**Supplied material**
## begin

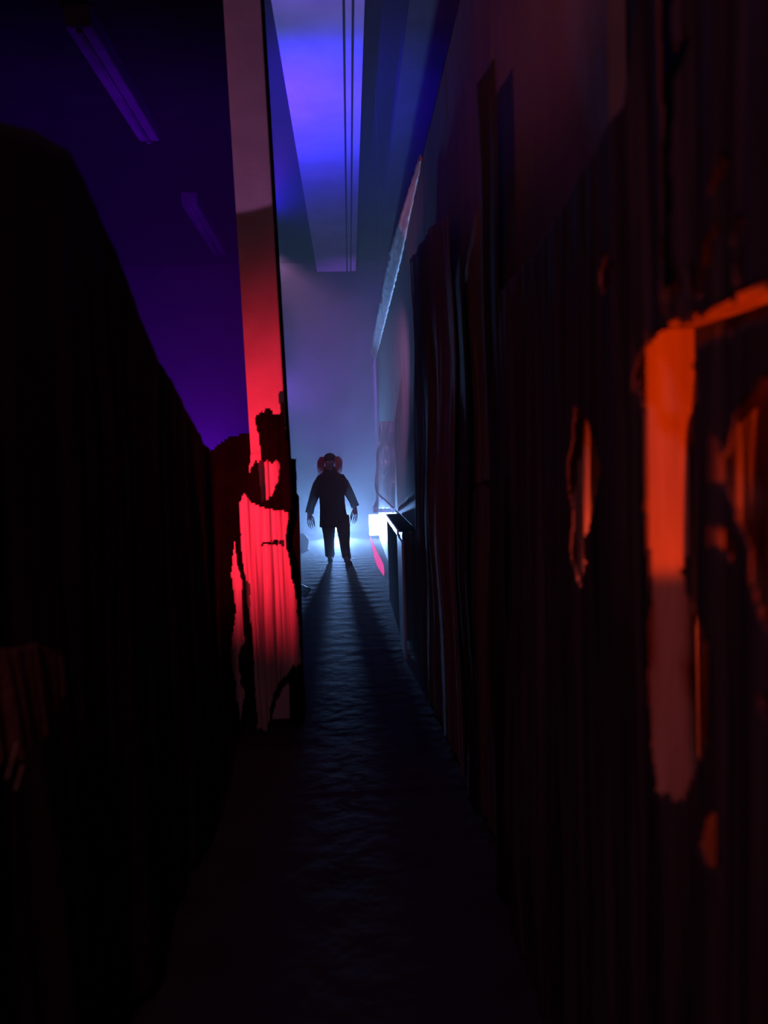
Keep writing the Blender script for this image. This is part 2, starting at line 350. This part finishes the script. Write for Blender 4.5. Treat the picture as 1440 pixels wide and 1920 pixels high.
tag(side_drape('torn_black_curtain', .50, .62, 2.42, topr, [(0, .02), (3, .02)], mat('dark_torn_gauze', (.11, .08, .095), .9, (.02, .015, .018), scale=22, bump=.4, stretch=(1, 1, .05), spec=.1), cell=.009, amp=.016, freq=42, seed=31, holes=holes, jitter=11, nv=250),
    'torn black curtain with openings onto an orange glow at right', 'curtain')
tag(side_drape('tan_cloth', .81, .66, 1.58, [(0, 2.45), (3, 2.45)], [(0, .03), (3, .03)], TANCLOTH, cell=.02, amp=.02, freq=30, seed=33, slope=-.06), 'tan cloth lit red behind the openings of the torn curtain', 'drape')
tag(side_drape('tan_curtain', .70, .80, 1.36, [(0, 1.74), (1.1, 1.74), (1.36, 1.62)], [(0, .9), (2, 1.0)], TANCLOTH, cell=.01, amp=.025, freq=60, seed=36, slope=-.08, ragged=.03), 'small tan curtain glowing red-orange at the right edge behind the torn curtain', 'curtain')
tag(boxo('wall_partition_right', (.92, -1.2, 0), (.98, 1.6, 2.5), CEIL), kind='structure')
tag(side_drape('rust_cloth', .556, 1.66, 2.1, [(0, 1.8), (3, 1.8)], [(0, 1.05), (3, 1.1)], TANCLOTH, cell=.008, amp=.035, freq=55, seed=51, ragged=.02), 'small rusty cloth pinned on right wall behind the narrow opening of the torn curtain', 'cloth')
# timber frame behind the curtain
fr_ = empty('timber_frame', (.6, 1.4, 0), 'raw timber frame glowing orange behind the torn curtain', 'frame')
p = at(1213, 850, 1.4); p2 = at(1304, 850, 1.4)
boxo('stud', (p.x, 1.4, 0), (p2.x, 1.44, 1.855), WOOD, fr_, .003)
boxo('rail', (p.x-.02, .66, 1.857), (.69, 1.44, 1.90), WOOD, fr_, .003)
tag(boxo('upright', (at(1190, 400, 1.47).x, 1.45, 0), (at(1238, 400, 1.47).x, 1.49, 2.9), SHADEWOOD, bev=.003), 'narrow shade-darkened upright standing behind the torn curtain and orange stud', 'upright')

# ------------------------------------------------------------------ console table on the right
t = empty('console_table', (.49, 7.3, 0), 'tall narrow console table with pale rim against right wall', 'table')
c0 = at(747, 994, 6.55); TZ = c0.z; TX = c0.x
boxo('tabletop', (TX+.004, 6.55, TZ-.02), (RW-.01, 8.65, TZ), BLACKMATTE, t, .003)
boxo('rim', (TX-.014, 6.54, TZ-.045), (TX+.004, 8.65, TZ), mat('satin_rim', (.8, .82, .85), .3, (.7, .72, .76), scale=8, bump=.1, spec=1), t, .003)
boxo('side_panel', (TX+.0, 6.62, .02), (TX+.022, 8.45, TZ-.05), BLACKMATTE, t)
boxo('front_panel', (TX+.032, 6.57, .02), (RW-.062, 6.59, TZ-.022), REDSPILL, t)
SATIN = mat('satin_edge', (.6, .62, .66), .32, (.5, .52, .56), scale=8, bump=.1, spec=1)
boxo('leg', (TX-.012, 6.0, 0), (TX+.008, 6.58, TZ-.048), SATIN, t)
boxo('leg', (RW-.06, 6.56, 0), (RW-.012, 6.62, TZ-.022), BLACKP, t)
boxo('leg', (TX-.005, 8.5, 0), (TX+.035, 8.56, TZ-.048), BLACKP, t)

# hanging clear plastic with crinkles
bm = bmesh.new(); grid = []
for i in range(41):
    rr = []
    for j in range(61):
        u, v = i/40, j/60
        px = 699+(741-699)*u + (1-u)*10*noise.noise((v*4, 3, 2)) + (1-u)*14*(1-v); py = 790+(952-790)*v
        p = at(px, py, 9.4)
        d = .06*noise.noise((u*3, v*5, 1))+.03*abs(noise.noise((u*7+v*3, v*9, 4)))+(.02*noise.noise((u*25, v*20, 8)) if v > .9 else 0)
        rr.append(bm.verts.new(p+Vector((0, d, .02*noise.noise((u*12, 3, 1)) if j == 60 else 0))))
    grid.append(rr)
for i in range(40):
    for j in range(60): bm.faces.new((grid[i][j], grid[i+1][j], grid[i+1][j+1], grid[i][j+1]))
tag(link('plastic_sheet', bm, PLASTIC, None, True, .003), 'crinkled clear plastic sheet hanging above the bright lamp', 'plastic sheet')

def translucent(name, c, t):
    m = mat(name, c, .3, scale=5, bump=.6, bscale=12, spec=.5); nt = m.node_tree; b = nt.nodes['Principled BSDF']; out = nt.nodes['Material Output']
    tr = nt.nodes.new('ShaderNodeBsdfTranslucent'); tr.inputs[0].default_value = (.85, .9, 1, 1); mx = nt.nodes.new('ShaderNodeMixShader'); mx.inputs[0].default_value = t
    nt.links.new(b.outputs[0], mx.inputs[1]); nt.links.new(tr.outputs[0], mx.inputs[2]); nt.links.new(mx.outputs[0], out.inputs['Surface']); return m
ps = bpy.data.objects['plastic_sheet']
bm = bmesh.new(); rows = []
for i in range(61):
    u = i/60; p = at(699+42*u, 953, 9.38)
    rows.append([bm.verts.new(p+Vector((0, .03*noise.noise((u*40, k*2, 3)), -.018*k+.02*noise.noise((u*45, k, 1))))) for k in range(4)])
for a, b in zip(rows, rows[1:]):
    for k in range(3): bm.faces.new((a[k], a[k+1], b[k+1], b[k]))
tag(link('hem', bm, translucent('crumpled_film', (.7, .75, .8), .7), ps, False), 'bright crumpled bottom hem')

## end

**Exercise**
Return the whole listing, word for word, and leave out every picture.

**Answer in full**
Keep writing the Blender script for this image. This is part 2, starting at line 350. This part finishes the script. Write for Blender 4.5. Treat the picture as 1440 pixels wide and 1920 pixels high.
tag(side_drape('torn_black_curtain', .50, .62, 2.42, topr, [(0, .02), (3, .02)], mat('dark_torn_gauze', (.11, .08, .095), .9, (.02, .015, .018), scale=22, bump=.4, stretch=(1, 1, .05), spec=.1), cell=.009, amp=.016, freq=42, seed=31, holes=holes, jitter=11, nv=250),
    'torn black curtain with openings onto an orange glow at right', 'curtain')
tag(side_drape('tan_cloth', .81, .66, 1.58, [(0, 2.45), (3, 2.45)], [(0, .03), (3, .03)], TANCLOTH, cell=.02, amp=.02, freq=30, seed=33, slope=-.06), 'tan cloth lit red behind the openings of the torn curtain', 'drape')
tag(side_drape('tan_curtain', .70, .80, 1.36, [(0, 1.74), (1.1, 1.74), (1.36, 1.62)], [(0, .9), (2, 1.0)], TANCLOTH, cell=.01, amp=.025, freq=60, seed=36, slope=-.08, ragged=.03), 'small tan curtain glowing red-orange at the right edge behind the torn curtain', 'curtain')
tag(boxo('wall_partition_right', (.92, -1.2, 0), (.98, 1.6, 2.5), CEIL), kind='structure')
tag(side_drape('rust_cloth', .556, 1.66, 2.1, [(0, 1.8), (3, 1.8)], [(0, 1.05), (3, 1.1)], TANCLOTH, cell=.008, amp=.035, freq=55, seed=51, ragged=.02), 'small rusty cloth pinned on right wall behind the narrow opening of the torn curtain', 'cloth')
# timber frame behind the curtain
fr_ = empty('timber_frame', (.6, 1.4, 0), 'raw timber frame glowing orange behind the torn curtain', 'frame')
p = at(1213, 850, 1.4); p2 = at(1304, 850, 1.4)
boxo('stud', (p.x, 1.4, 0), (p2.x, 1.44, 1.855), WOOD, fr_, .003)
boxo('rail', (p.x-.02, .66, 1.857), (.69, 1.44, 1.90), WOOD, fr_, .003)
tag(boxo('upright', (at(1190, 400, 1.47).x, 1.45, 0), (at(1238, 400, 1.47).x, 1.49, 2.9), SHADEWOOD, bev=.003), 'narrow shade-darkened upright standing behind the torn curtain and orange stud', 'upright')

# ------------------------------------------------------------------ console table on the right
t = empty('console_table', (.49, 7.3, 0), 'tall narrow console table with pale rim against right wall', 'table')
c0 = at(747, 994, 6.55); TZ = c0.z; TX = c0.x
boxo('tabletop', (TX+.004, 6.55, TZ-.02), (RW-.01, 8.65, TZ), BLACKMATTE, t, .003)
boxo('rim', (TX-.014, 6.54, TZ-.045), (TX+.004, 8.65, TZ), mat('satin_rim', (.8, .82, .85), .3, (.7, .72, .76), scale=8, bump=.1, spec=1), t, .003)
boxo('side_panel', (TX+.0, 6.62, .02), (TX+.022, 8.45, TZ-.05), BLACKMATTE, t)
boxo('front_panel', (TX+.032, 6.57, .02), (RW-.062, 6.59, TZ-.022), REDSPILL, t)
SATIN = mat('satin_edge', (.6, .62, .66), .32, (.5, .52, .56), scale=8, bump=.1, spec=1)
boxo('leg', (TX-.012, 6.0, 0), (TX+.008, 6.58, TZ-.048), SATIN, t)
boxo('leg', (RW-.06, 6.56, 0), (RW-.012, 6.62, TZ-.022), BLACKP, t)
boxo('leg', (TX-.005, 8.5, 0), (TX+.035, 8.56, TZ-.048), BLACKP, t)

# hanging clear plastic with crinkles
bm = bmesh.new(); grid = []
for i in range(41):
    rr = []
    for j in range(61):
        u, v = i/40, j/60
        px = 699+(741-699)*u + (1-u)*10*noise.noise((v*4, 3, 2)) + (1-u)*14*(1-v); py = 790+(952-790)*v
        p = at(px, py, 9.4)
        d = .06*noise.noise((u*3, v*5, 1))+.03*abs(noise.noise((u*7+v*3, v*9, 4)))+(.02*noise.noise((u*25, v*20, 8)) if v > .9 else 0)
        rr.append(bm.verts.new(p+Vector((0, d, .02*noise.noise((u*12, 3, 1)) if j == 60 else 0))))
    grid.append(rr)
for i in range(40):
    for j in range(60): bm.faces.new((grid[i][j], grid[i+1][j], grid[i+1][j+1], grid[i][j+1]))
tag(link('plastic_sheet', bm, PLASTIC, None, True, .003), 'crinkled clear plastic sheet hanging above the bright lamp', 'plastic sheet')

def translucent(name, c, t):
    m = mat(name, c, .3, scale=5, bump=.6, bscale=12, spec=.5); nt = m.node_tree; b = nt.nodes['Principled BSDF']; out = nt.nodes['Material Output']
    tr = nt.nodes.new('ShaderNodeBsdfTranslucent'); tr.inputs[0].default_value = (.85, .9, 1, 1); mx = nt.nodes.new('ShaderNodeMixShader'); mx.inputs[0].default_value = t
    nt.links.new(b.outputs[0], mx.inputs[1]); nt.links.new(tr.outputs[0], mx.inputs[2]); nt.links.new(mx.outputs[0], out.inputs['Surface']); return m
ps = bpy.data.objects['plastic_sheet']
bm = bmesh.new(); rows = []
for i in range(61):
    u = i/60; p = at(699+42*u, 953, 9.38)
    rows.append([bm.verts.new(p+Vector((0, .03*noise.noise((u*40, k*2, 3)), -.018*k+.02*noise.noise((u*45, k, 1))))) for k in range(4)])
for a, b in zip(rows, rows[1:]):
    for k in range(3): bm.faces.new((a[k], a[k+1], b[k+1], b[k]))
tag(link('hem', bm, translucent('crumpled_film', (.7, .75, .8), .7), ps, False), 'bright crumpled bottom hem')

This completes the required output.